I'm glad you liked it, cafolini, with or without the vodka.
I was trying to figure out just what the Copenhagen interpretation is, when I read this in Wikipedia (http://en.wikipedia.org/wiki/Copenhagen_interpretation) which seemed to compare the two interpretations nicely.
So if an electron passes through a double slit apparatus there are various probabilities for where on the detection screen that individual electron will hit. But once it has hit, there is no longer any probability whatsoever that it will hit somewhere else. Many-worlds interpretations say that an electron hits wherever there is a possibility that it might hit, and that each of these hits occurs in a separate universe.
So, if I'm getting this right, when an electron hits the detection screen in the Copenhagen interpretation it just hits the detection screen at a particular location and its chance of hitting the detection screen at some other point drops to zero. That's what "wave function collapse" means.

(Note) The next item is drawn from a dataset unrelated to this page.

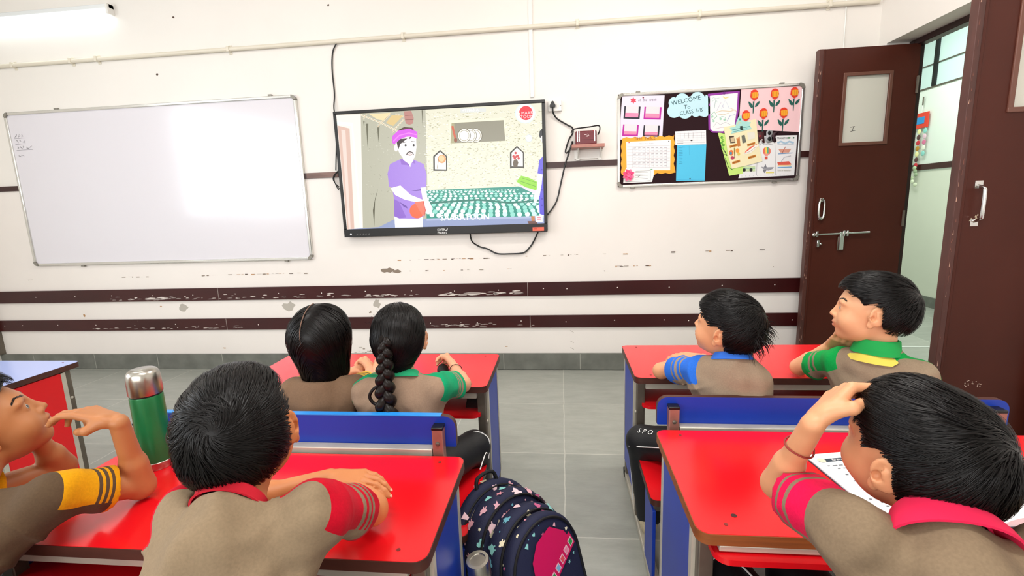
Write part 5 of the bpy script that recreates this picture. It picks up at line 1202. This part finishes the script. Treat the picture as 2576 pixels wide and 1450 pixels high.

In the Many Worlds interpretation, since hitting the detection screen involves non-determinism at the level of an electron, it has to come up with as many alternate universes as there are places where that electron could hit. That's what "non-collapse" of the wave function means.
I can't think of anything more damaging to an interpretation than to have to posit the creation of perhaps trillions of new universes every time a scientist shoots an electron through a double slit experiment.